Federal prosecutors recommended a prison term of nearly five years Monday for a former lobbyist who specialized in getting congressional appropriators to funnel money to his defense contractor clients.
In papers filed in U.S. District Court here, prosecutors said Paul Magliocchetti should serve 57 months behind bars because his criminal activities driven by greed caused significant injury to the image and integrity of the nation’s electoral process.
Magliocchetti, 64, pleaded guilty to illegally funneling more than $380,000 in campaign contributions to House members controlling the Pentagon‘s budget.
In a separate court filing, Magliocchetti’s lawyer, Lindsey R. Vaala, recommended that her client be sentenced to probation and home confinement of 1 to 5 years, on grounds that the former lobbyist suffers from serious mental and physical illnesses which would irreversibly worsen if he is sent to prison.
Magliocchetti’s “relationship with his son remains strained, seemingly beyond repair,” she said, because the son, Mark Magliocchetti, cooperated with the government against his father.
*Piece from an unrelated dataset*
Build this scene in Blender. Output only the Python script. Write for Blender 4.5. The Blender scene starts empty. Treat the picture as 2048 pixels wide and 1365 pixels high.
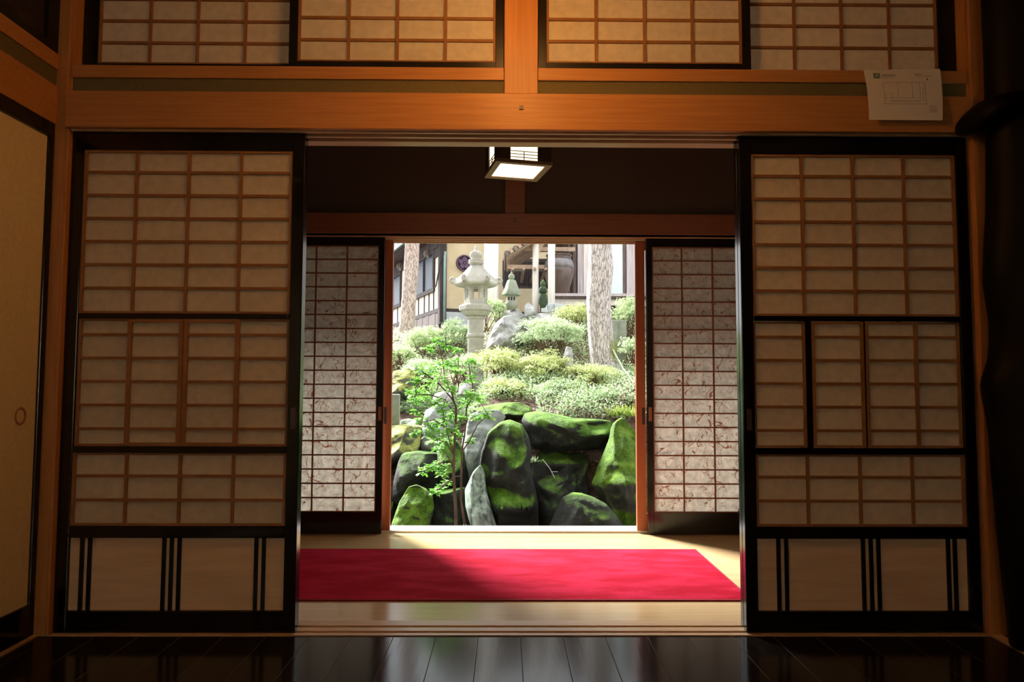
import bpy, bmesh, math, random
import numpy as np
from mathutils import Vector, Matrix, noise

random.seed(7)
RNG = np.random.default_rng(11)
SC = bpy.context.scene
COL = SC.collection
pi = math.pi

# ------------------------------------------------------------------ camera
PITCH, YAW, ROLL, FPX, EYE = 0.05799, 0.00859, 0.003226, 1365.33, 0.985
_w = Vector((math.sin(YAW)*math.cos(PITCH), math.cos(YAW)*math.cos(PITCH), math.sin(PITCH)))
_r0 = Vector((math.cos(YAW), -math.sin(YAW), 0)); _u0 = _r0.cross(_w)
_r = math.cos(ROLL)*_r0 + math.sin(ROLL)*_u0
_u = -math.sin(ROLL)*_r0 + math.cos(ROLL)*_u0

def at(px, py, Y):
    """point of the place at depth Y that the photograph shows at (px, py)"""
    d = _r*((px-1024)/FPX) + _u*((682.5-py)/FPX) + _w
    t = Y/d.y
    return Vector((d.x*t, Y, EYE + d.z*t))

cam = bpy.data.cameras.new('camera'); camo = bpy.data.objects.new('camera', cam); COL.objects.link(camo)
cam.sensor_width = 36.0; cam.lens = FPX/2048*36.0; cam.clip_start = 0.05; cam.clip_end = 200
camo.matrix_world = Matrix(((_r.x, _u.x, -_w.x, 0), (_r.y, _u.y, -_w.y, 0), (_r.z, _u.z, -_w.z, EYE), (0, 0, 0, 1)))
SC.camera = camo

# ------------------------------------------------------------------ materials
def newmat(name):
    m = bpy.data.materials.new(name); m.use_nodes = True
    nt = m.node_tree; nt.nodes.clear()
    out = nt.nodes.new('ShaderNodeOutputMaterial')
    return m, nt, out

def N(nt, kind, **kw):
    n = nt.nodes.new(kind)
    for k, v in kw.items():
        if k in n.inputs: n.inputs[k].default_value = v
        else: setattr(n, k, v)
    return n

def c4(c): return (c[0], c[1], c[2], 1.0)

def noise_fac(nt, scale, stretch=(1, 1, 1), detail=4.0, rough=0.55, lo=0.35, hi=0.65, distortion=0.0):
    tc = N(nt, 'ShaderNodeTexCoord'); mp = N(nt, 'ShaderNodeMapping')
    mp.inputs['Scale'].default_value = stretch
    nt.links.new(tc.outputs['Object'], mp.inputs['Vector'])
    nz = N(nt, 'ShaderNodeTexNoise'); nz.inputs['Scale'].default_value = scale
    nz.inputs['Detail'].default_value = detail; nz.inputs['Roughness'].default_value = rough
    nz.inputs['Distortion'].default_value = distortion
    nt.links.new(mp.outputs[0], nz.inputs['Vector'])
    mr = N(nt, 'ShaderNodeMapRange'); mr.inputs[1].default_value = lo; mr.inputs[2].default_value = hi
    nt.links.new(nz.outputs['Fac'], mr.inputs[0])
    return mr.outputs[0], nz.outputs['Fac']

def mixc(nt, fac, a, b):
    mx = N(nt, 'ShaderNodeMix', data_type='RGBA')
    for s, v in ((6, a), (7, b)):
        if isinstance(v, (tuple, list)): mx.inputs[s].default_value = c4(v)
        else: nt.links.new(v, mx.inputs[s])
    if isinstance(fac, float): mx.inputs[0].default_value = fac
    else: nt.links.new(fac, mx.inputs[0])
    return mx.outputs[2]

def pm(name, c1, c2=None, scale=8, stretch=(1, 1, 1), rough=0.6, spec=0.5, bump=0.0, bscale=None, metallic=0.0, coat=0.0, detail=4.0, sheen=0.0, lo=0.35, hi=0.65):
    m, nt, out = newmat(name)
    b = N(nt, 'ShaderNodeBsdfPrincipled')
    b.inputs['Roughness'].default_value = rough
    b.inputs['Specular IOR Level'].default_value = spec
    b.inputs['Metallic'].default_value = metallic
    if coat: b.inputs['Coat Weight'].default_value = coat; b.inputs['Coat Roughness'].default_value = 0.08
    if sheen: b.inputs['Sheen Weight'].default_value = sheen
    if c2 is None:
        b.inputs['Base Color'].default_value = c4(c1)
    else:
        f, raw = noise_fac(nt, scale, stretch, detail, lo=lo, hi=hi)
        nt.links.new(mixc(nt, f, c1, c2), b.inputs['Base Color'])
    if bump:
        f2, raw2 = noise_fac(nt, bscale or scale, stretch, 5.0)
        bp = N(nt, 'ShaderNodeBump'); bp.inputs['Strength'].default_value = bump; bp.inputs['Distance'].default_value = 0.02
        nt.links.new(raw2, bp.inputs['Height']); nt.links.new(bp.outputs[0], b.inputs['Normal'])
    nt.links.new(b.outputs[0], out.inputs[0])
    return m

def emit(name, c, s):
    m, nt, out = newmat(name)
    e = N(nt, 'ShaderNodeEmission'); e.inputs[0].default_value = c4(c); e.inputs[1].default_value = s
    nt.links.new(e.outputs[0], out.inputs[0]); return m

def paper_mat(name, c, trans, fibres=False, mott=0.12):
    m, nt, out = newmat(name)
    f, _ = noise_fac(nt, 26, (1, 1, 1), 5.0)
    dark = tuple(v*(1-mott) for v in c)
    col = mixc(nt, f, dark, c)
    if fibres:
        masks = []
        for sc, off, wdt, dst in ((8.5, 0.0, .008, .6), (10.5, 13.7, .008, .9), (7.0, 31.1, .006, 1.1), (13.0, 47.3, .009, .5), (9.0, 71.9, .007, .8), (11.5, 93.1, .008, .7)):
            tc = N(nt, 'ShaderNodeTexCoord'); mp = N(nt, 'ShaderNodeMapping'); mp.inputs['Location'].default_value = (off, off*.7, off*1.3)
            nt.links.new(tc.outputs['Object'], mp.inputs['Vector'])
            nz = N(nt, 'ShaderNodeTexNoise'); nz.inputs['Scale'].default_value = sc; nz.inputs['Detail'].default_value = .8; nz.inputs['Distortion'].default_value = dst
            nt.links.new(mp.outputs[0], nz.inputs['Vector'])
            s = N(nt, 'ShaderNodeMath', operation='SUBTRACT'); nt.links.new(nz.outputs['Fac'], s.inputs[0]); s.inputs[1].default_value = .5
            a = N(nt, 'ShaderNodeMath', operation='ABSOLUTE'); nt.links.new(s.outputs[0], a.inputs[0])
            l = N(nt, 'ShaderNodeMapRange'); l.inputs[1].default_value = wdt*.4; l.inputs[2].default_value = wdt; l.inputs[3].default_value = 1; l.inputs[4].default_value = 0
            nt.links.new(a.outputs[0], l.inputs[0])
            n2 = N(nt, 'ShaderNodeTexNoise'); n2.inputs['Scale'].default_value = 11; n2.inputs['Detail'].default_value = 1
            nt.links.new(mp.outputs[0], n2.inputs['Vector'])
            g = N(nt, 'ShaderNodeMapRange'); g.inputs[1].default_value = .50; g.inputs[2].default_value = .55
            nt.links.new(n2.outputs['Fac'], g.inputs[0])
            q = N(nt, 'ShaderNodeMath', operation='MULTIPLY'); nt.links.new(l.outputs[0], q.inputs[0]); nt.links.new(g.outputs[0], q.inputs[1])
            masks.append(q.outputs[0])
        cur = masks[0]
        for k in masks[1:]:
            mxm = N(nt, 'ShaderNodeMath', operation='MAXIMUM'); nt.links.new(cur, mxm.inputs[0]); nt.links.new(k, mxm.inputs[1]); cur = mxm.outputs[0]
        sc_ = N(nt, 'ShaderNodeMath', operation='MULTIPLY'); nt.links.new(cur, sc_.inputs[0]); sc_.inputs[1].default_value = .75
        col = mixc(nt, sc_.outputs[0], col, (.30, .12, .05))
    d = N(nt, 'ShaderNodeBsdfDiffuse'); t = N(nt, 'ShaderNodeBsdfTranslucent'); mx = N(nt, 'ShaderNodeMixShader')
    nt.links.new(col, d.inputs[0]); nt.links.new(col, t.inputs[0]); mx.inputs[0].default_value = trans
    nt.links.new(d.outputs[0], mx.inputs[1]); nt.links.new(t.outputs[0], mx.inputs[2]); nt.links.new(mx.outputs[0], out.inputs[0])
    return m

def leaf_mat(name, c1, c2, trans=0.35, rough=0.5):
    m, nt, out = newmat(name)
    geo = N(nt, 'ShaderNodeNewGeometry')
    col = mixc(nt, geo.outputs['Random Per Island'], c1, c2)
    p = N(nt, 'ShaderNodeBsdfPrincipled'); p.inputs['Roughness'].default_value = rough; p.inputs['Specular IOR Level'].default_value = .3
    t = N(nt, 'ShaderNodeBsdfTranslucent'); mx = N(nt, 'ShaderNodeMixShader'); mx.inputs[0].default_value = trans
    nt.links.new(col, p.inputs['Base Color']); nt.links.new(col, t.inputs[0])
    nt.links.new(p.outputs[0], mx.inputs[1]); nt.links.new(t.outputs[0], mx.inputs[2]); nt.links.new(mx.outputs[0], out.inputs[0])
    return m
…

Mark Magliocchetti also pleaded guilty in the investigation.
The elder Magliocchetti founded and owned the now-defunct PMA lobbying group, which was a major player on Capitol Hill for nearly two decades.
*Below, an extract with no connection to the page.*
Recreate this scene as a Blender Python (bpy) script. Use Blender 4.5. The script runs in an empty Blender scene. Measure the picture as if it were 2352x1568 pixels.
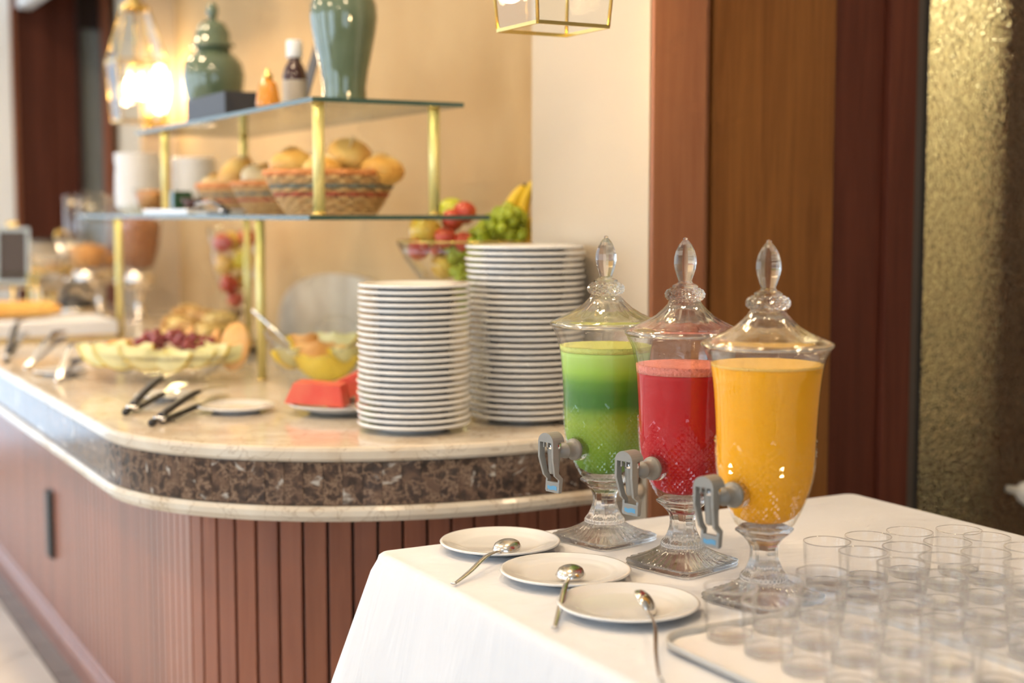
import bpy, bmesh, math, random
from math import sin, cos, pi, radians as R, sqrt
from mathutils import Vector, Matrix
random.seed(7)
S = bpy.context.scene
COL = S.collection

# ------------------------------------------------------------------ camera
cd = bpy.data.cameras.new('camera'); cam = bpy.data.objects.new('camera', cd); COL.objects.link(cam)
cam.location = (0, 0, 1.286)
cam.rotation_euler = (R(90) - math.atan(294 / 3267.0), 0, R(-28.8))
cd.lens = 50; cd.sensor_width = 36; cd.sensor_fit = 'HORIZONTAL'; cd.clip_start = 0.02
cd.dof.use_dof = True; cd.dof.focus_distance = 2.19; cd.dof.aperture_fstop = 2.0
S.camera = cam
# ------------------------------------------------------------------ world, exposure, daylight
W = bpy.data.worlds.new('world'); S.world = W; W.use_nodes = True
W.node_tree.nodes['Background'].inputs[0].default_value = (0.82, 0.90, 1.0, 1)
W.node_tree.nodes['Background'].inputs[1].default_value = 0.8
S.view_settings.view_transform = 'Standard'; S.view_settings.look = 'None'
S.view_settings.gamma = 1.0; S.view_settings.use_curve_mapping = False
S.view_settings.exposure = 0.40
cy = S.cycles
cy.max_bounces = 10; cy.transmission_bounces = 10; cy.glossy_bounces = 3; cy.diffuse_bounces = 2
cy.transparent_max_bounces = 40; cy.sample_clamp_indirect = 20.0; cy.blur_glossy = 0.2
cy.use_denoising = True; cy.use_light_tree = False
cy.use_adaptive_sampling = True; cy.adaptive_threshold = 0.08; cy.adaptive_min_samples = 12

def light(name, kind, loc, energy, color, rot=(0, 0, 0), **kw):
    l = bpy.data.lights.new(name, kind); l.energy = energy; l.color = color
    for k, v in kw.items(): setattr(l, k, v)
    o = bpy.data.objects.new(name, l); COL.objects.link(o); o.location = loc; o.rotation_euler = rot
    return o
DAY = (0.60, 0.79, 1.0)
WARM = (1.0, 0.74, 0.47)
# daylight entering through the three windows in the left wall and the one behind the camera
for yy in (1.2, 4.0, 6.8):
    light('window_daylight', 'AREA', (-3.28, yy, 1.55), 37, DAY, (0, R(-90), 0), shape='RECTANGLE', size=2.0, size_y=2.0)
light('window_daylight', 'AREA', (-0.6, -2.58, 1.6), 18, DAY, (R(90), 0, 0), shape='RECTANGLE', size=2.4, size_y=1.8)
light('window_daylight', 'AREA', (-0.8, 7.58, 1.28), 24, DAY, (R(-90), 0, 0), shape='RECTANGLE', size=3.1, size_y=2.36)
DOWNLIGHTS = [(0.80, 1.35), (0.62, 2.75), (0.62, 4.10), (0.62, 5.5), (-0.9, 0.6), (-0.9, 2.4), (-0.9, 4.2), (-0.9, 6.0), (2.2, 1.2)]
ZCEIL = 2.75
for (x, y) in DOWNLIGHTS:
    light('downlight_lamp', 'AREA', (x, y, ZCEIL - 0.025), (7.0 if y < 2 else 10.5) if x > 0 else 10.0, WARM, shape='DISK', size=0.20)

# ------------------------------------------------------------------ materials
def newmat(name):
    m = bpy.data.materials.new(name); m.use_nodes = True
    nt = m.node_tree; b = nt.nodes['Principled BSDF']
    return m, nt, b
def nd(nt, typ, **kw):
    n = nt.nodes.new(typ)
    for k, v in kw.items():
        if k.startswith('i_'):
            n.inputs[int(k[2:]) if k[2:].isdigit() else k[2:].replace('_', ' ')].default_value = v
        else: setattr(n, k, v)
    return n
def c4(c): return (c[0], c[1], c[2], 1)
def ramp(nt, stops, interp='LINEAR'):
    r = nt.nodes.new('ShaderNodeValToRGB'); r.color_ramp.interpolation = interp
    e = r.color_ramp.elements
    while len(e) > 1: e.remove(e[-1])
    e[0].position = stops[0][0]; e[0].color = c4(stops[0][1])
    for p, c in stops[1:]:
        x = e.new(p); x.color = c4(c)
    return r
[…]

Before becoming a lobbyist in the late 1980s, Magliocchetti served as a staffer on the House Defense Appropriations Subcommittee, which for many years was chaired by Rep. John Murtha, D-Pa., who died earlier this year.
Murtha collected $2.37 million in campaign contributions from Magliocchetti’s lobbying team and the companies it had represented over the years, according to the Center for Responsive Politics, which tracks political donations.